Katılımcı çalışmalarda daha çok kalitatif analizler yapılmaktadır, ancak bu yaklaşımlar kantitatif analizleri dışlamaz. Halbuki günümüzde hatta bütün dünya’da kantitatif çalışmalar daha prestijli görülmektedir. Çoğunlukla bürodan çıkmadan, bir süre anketler yaparak, hatta bunları da ücretli bazı elemanlara havale ederek üreticilerle teması en aza indirerek, çok bilimsel görünüşlü, kimsenin itiraz etmeye pek cesaret edemediği çalışmalar yapmak mümkün olmaktadır. Halbuki bu kantitatif modellerin çoğu zaman varsayımları aşırı basitleştirilmiş, gerçeklerle ilgili olmayan ve aşırı genelleştirilmiş sonuçlara varan, çoğu zaman da gerçek yaşama hiç bir uygulama olanağı olmadığı sık sık görülmektedir. Katılımcı çalışmaları yürütenlerin uygulama ile çok sıkı bağlarının olması çalışma alanlarında mesleki açıdan da çok etkili olmalarına yol açabilmektedir. Uygulama ile bağı olmayan bir araştırmanın olamayacağı düşünüldüğünde katılımcı çalışmaların bilgi temellerini geliştirmede çok büyük üstünlüklere sahip olduğu kolayca görülebilir. Sonuç olarak tarımsal yayım, kırsal kalkınma, kooperatifçilik, işletmecilik gibi disiplinler ancak bunlarla çiftçilerin sorunları çözülüyorsa bir işe yararlar. Bu konularda çalışan bir uzmanın bilgilerini kulllanarak işe yarar bir şey yapabilecek beceriye sahip olması gereklidir. Bu da araştırmayla uygulama arasına duvarlar örerek gerçekleştirilemez.

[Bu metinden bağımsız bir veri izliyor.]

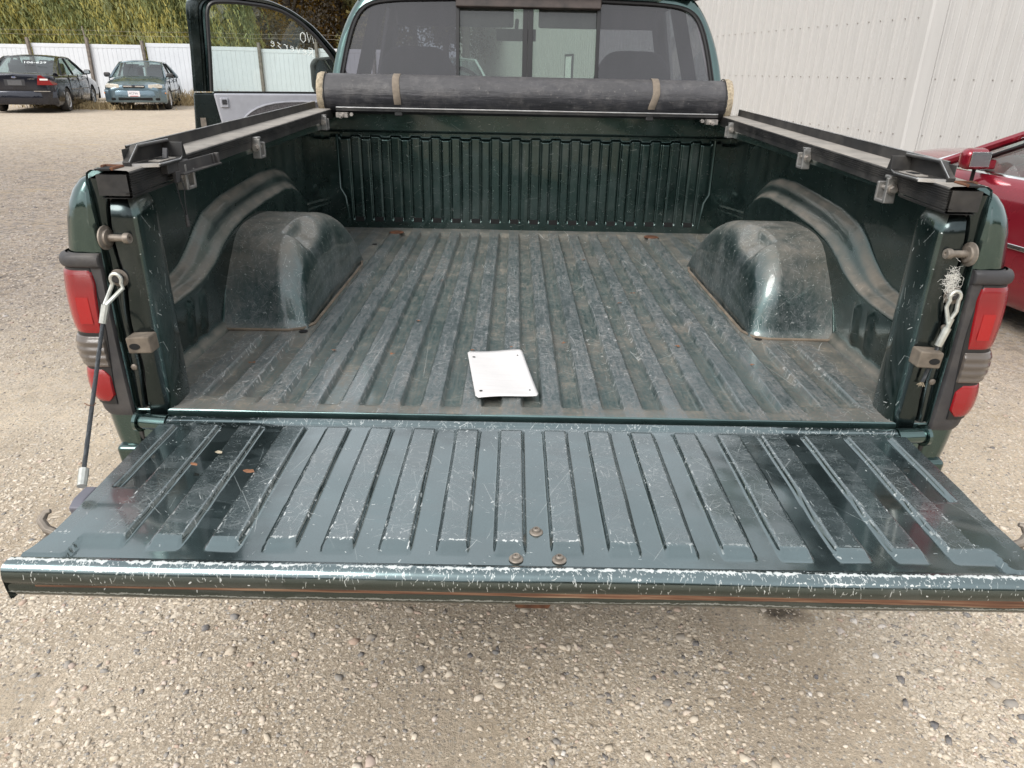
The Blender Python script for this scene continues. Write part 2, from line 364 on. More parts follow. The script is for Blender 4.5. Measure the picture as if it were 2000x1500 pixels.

Dünya’da olduğu gibi ülkemizde de bu sorunlar giderek çözülecektir. Bunu için katılımcı yaklaşımların üniversitelerde dersler içine alınmasına büyük ihtiyaç vardır. İkinci bir konu da üniversite yöneticilerinin uygulamayla bağlar kurmaya önem vermeleri, yükselmelerde bu konuyu da dikkate alacak değişiklikler yapmalarıdır.